In Ruimte 2.10 prijken boekenposters van Simone van der Vlugt, Rob Ruggenberg en Els Florijn –om er enkele te noemen– aan de muur. In de vensterbank staan meer boeken dan bloemen. „Ik strijd voor een wekelijks leesuurtje op school. Dat zal de leerprestaties alleen maar ten goede komen.”
250 boeken
Mentor Vogel bevraagt het viertal over hun leesgedrag. Met twee, drie tegelijk geven ze antwoord. Lennard gaat geregeld naar de kringloopwinkel op zoek naar geschiedenisboeken, Maurits heeft 250 eigen boeken en Sofie haalt 3 boeken bij de bibliotheek voordat ze op vakantie gaat. Carmen is met één boek per maand een van de minder enthousiaste lezers.
De lezers bestempelen naast huiswerk en bijbaantjes vooral sociale media als een belangrijke concurrent van het lezen van boeken. Sofie, Carmen en Lennard komen op een gemiddelde dag makkelijk aan twee uur kijken, posten en scrollen op Facebook, Instagram en YouTube. Een uurtje met de neus in een boek komt minder vaak voor.
Geweten
Ergens knaagt dat wel aan het geweten van de Marnixleerlingen. Week in, week uit horen ze van hun docent Vogel dat lezen goed voor je is. Toch wint het gemak van een filmpje kijken vaak van de inspanning die het lezen van een boek vergt. Sofie: „Als iemand mij een tip geeft voor een goed verhaal, kan ik kiezen: acht uur het boek lezen, of anderhalf uur de film kijken. Dan ken ik het verhaal ook.”
Maar ken je het verhaal dan ook écht? „Nee”, denkt Lennard. „Het verhaal in een film is vaak afgezwakt. De diepere laag die in het boek wel zit, verdwijnt. „En met een boek ontwikkel je taalgevoel”, weet Maurits. Hij legt moeiteloos de betekenis van ”bagatelliseren” en ”verdisconteren” uit.
De jongelui spreken nu natuurlijk over literatuur. „Dat zijn boeken die de rauwe werkelijkheid weergeven. Een hoofdpersoon is dan niet maar een typetje, zoals in de boeken van Karen Kingsbury, maar een levensecht mens”, legt Vogel uit. „Daarmee verschilt literatuur van lectuur, dat je vooral leest voor je ontspanning.”
Strafvermindering
Maar boven dat alles is literatuur belangrijk om je in te kunnen leven in andere mensen, vindt Vogel. „In Brazilië kunnen gevangenen iedere maand vier dagen strafvermindering krijgen. Daarvoor moeten ze een boek lezen en daar een essay over schrijven. Gevangenen die dat doen, integreren beter in de maatschappij.”

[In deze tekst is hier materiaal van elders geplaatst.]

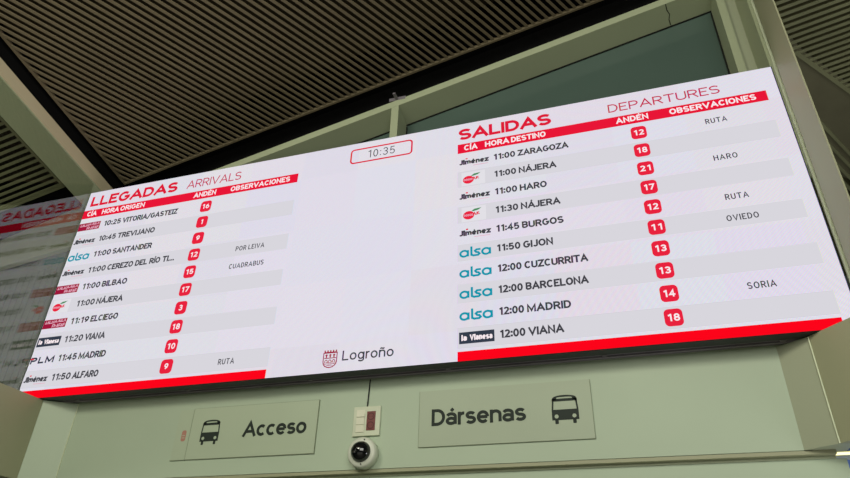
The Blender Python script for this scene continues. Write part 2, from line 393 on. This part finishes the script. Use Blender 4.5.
def panel(x, rows, notes, title, tx1, sub, sx0, sx1, org, bx, ox, scap):
    text('panel_title', title, x+.008 if x > 1 else .034, ZB+1.171, tx1, .071, .0168, M['title'], board, Y2, gap=.21)
    text('panel_subtitle', sub, sx0, ZB+1.176, sx1, scap, .0064, M['crim'], board, Y2, gap=.18)
    hb = flat('header_bar', [rect(x+.003, x+1.415, ZB+1.087, ZB+1.145)], M['bar'], board, Y1)
    for s, a, b in (('CÍA', .036, .104), ('HORA', .142, .262), (org, .272, .440), ('ANDÉN', .768, .912), ('OBSERVACIONES', 1.005, 1.369)):
        text('header_lettering', s, x+a, ZB+1.101, x+b, .033, .0070, M['wtxt'], hb, Y2, gap=.27)
    for i, (lg, tm, nm, xe, pf) in enumerate(rows):
        zc = ZB+1.028-.1028*i
        if i % 2: flat('row_stripe', [rect(x+.003, x+1.415, zc-.045, zc+.045)], M['stripe'], board, Y1)
        LOG[lg](x+(.010 if lg != 'W' else .006), zc-.002)
        bm = bmesh.new(); lettering(bm, tm, x+(.181 if x > 1 else .185), zc-.0175, x+(.288 if x > 1 else .304), .0360, .0078, Y2, gap=.28)
        lettering(bm, nm, x+(.300 if x > 1 else .316), zc-.0175, x+xe, .0360, .0080, Y2, gap=.255)
        link('row_lettering', bm, M['txt'], board)
        b = flat('platform_badge', [rrect(x+bx-.034, x+bx+.034, zc-.036, zc+.036, .018)], M['badge'], board, Y2)
        w = .045 if len(pf) > 1 else .021
        if pf == '1': w = .014
        bm = bmesh.new(); lettering(bm, pf, x+bx-w/2, zc-.0155, x+bx+w/2, .031, .0062, Y3, gap=.36); link('platform_number', bm, M['wtxt'], b).location = (0, 0, 0)
        if i in notes:
            s, a, c = notes[i]; text('remark_lettering', s, x+a, zc-.0175, x+c, .0285, .0044, M['txt'], board, Y2, gap=.36)
    flat('bottom_bar', [rect(x+.003, x+1.412, ZB+.0005, ZB+.042)], M['barb'], board, Y1)
panel(.0, ARR, {3: ('POR LEIVA', 1.118, 1.284), 4: ('CUADRABUS', 1.10, 1.298), 9: ('RUTA', 1.151, 1.236)},
      'LLEGADAS', .640, 'ARRIVALS', .704, 1.055, 'ORIGEN', .867, 1.2, .056)
panel(2.296, DEP, {0: ('RUTA', 1.142, 1.231), 2: ('HARO', 1.137, 1.232), 4: ('RUTA', 1.142, 1.231), 5: ('OVIEDO', 1.127, 1.247), 8: ('SORIA', 1.139, 1.239)},
      'SALIDAS', 2.768, 'DEPARTURES', 3.037, 3.530, 'DESTINO', .858, 1.19, .050)
# clock
bm = bmesh.new(); ribbon(bm, rrect(1.717, 2.055, ZB+1.145, ZB+1.234, .018), .0043, Y2, closed=True)
cf = link('clock_frame', bm, M['title'], board)
bm = bmesh.new(); lettering(bm, '10:35', 1.812, ZB+1.166, 1.962, .050, .0050, Y2, gap=.34); link('clock_digits', bm, M['txt'], cf).location = (0, 0, 0)
# town crest and name
bm = bmesh.new(); cx = 1.722
sh = [(cx-.032, ZB+.092), (cx+.032, ZB+.092)]+[(cx+.032*math.cos(t), ZB+.050+.026*math.sin(t)) for t in [0, -.4, -.8, -1.2, -1.57, -1.94, -2.34, -2.74, -3.14]]
ribbon(bm, sh, .0022, Y2, closed=True)
for k in range(5): addpoly(bm, rect(cx-.030+k*.0135, cx-.030+k*.0135+.006, ZB+.096, ZB+.1045), Y2)
addpoly(bm, rect(cx-.030, cx+.030, ZB+.093, ZB+.0965), Y2)
for dx in (-.021, -.003, .015):
    addpoly(bm, rect(cx+dx, cx+dx+.006, ZB+.070, ZB+.086), Y2); addpoly(bm, rect(cx+dx-.003, cx+dx+.009, ZB+.080, ZB+.083), Y2)
addpoly(bm, rect(cx-.028, cx+.028, ZB+.0655, ZB+.069), Y2)
for dx in (-.018, 0, .018): ribbon(bm, arc(cx+dx, ZB+.050, .0065, .009, 180, 0), .0016, Y2)
for dz, w in ((.046, .027), (.040, .024), (.033, .015)): ribbon(bm, [(cx-w, ZB+dz), (cx-w/2, ZB+dz+.002), (cx, ZB+dz), (cx+w/2, ZB+dz+.002), (cx+w, ZB+dz)], .0013, Y2)
link('town_crest', bm, M['logor'], board)
text('town_name', 'Logroño', 1.780, ZB+.050, 2.018, .046, .0066, M['txt'], board, Y2, gap=.22)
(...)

Sofie kan zich daar wel wat bij voorstellen. „Als een klasgenoot iemand dom of irritant noemt, vraag ik me –eerder dan iemand die niet leest– af wat er achter dat gedrag zit. Iemand kan thuis problemen hebben, en dan is het logisch dat je zo reageert.” Lennard kan daar over meepraten: „Vorig jaar had ik per ongeluk de chocoladereep van een meisje gebroken. Zij verstopte mijn tas. Daar moest ik vrijdag het achtste uur drie kwartier naar zoeken. Ik was boos. Later vertelde ze me dat ze haar dag niet had en bood ze haar excuses aan. Doordat ik veel lees en me in haar in kon leven, kon ik haar makkelijker vergeven.”
Voor christenen is het goed om ook eens boeken van onchristelijke schrijvers te lezen, meent Carmen. „Doordat wij naar een reformatorische school gaan, is het lastiger de gedachtegang van een onchristelijk persoon te volgen. Door boeken van onchristelijke schrijvers te lezen, kunnen we ons beter inleven in niet-christenen. We kunnen dan een normale discussie met hen voeren, zonder dat we gelijk in de verdedigingsstand schieten.”
Op de foto:
Maurits Joosse (15, 3 havo) uit Dordrecht, Sofie Blijleven (14, 3 vwo) uit Sliedrecht, Carmen van Wingerden (15, 3 havo) uit Papendrecht en Lennard Lugteren (14, 3 vwo) uit Papendrecht (v.l.n.r.) spreken met hun docente Nederlands en mentor Rian Vogel over boekenlezen.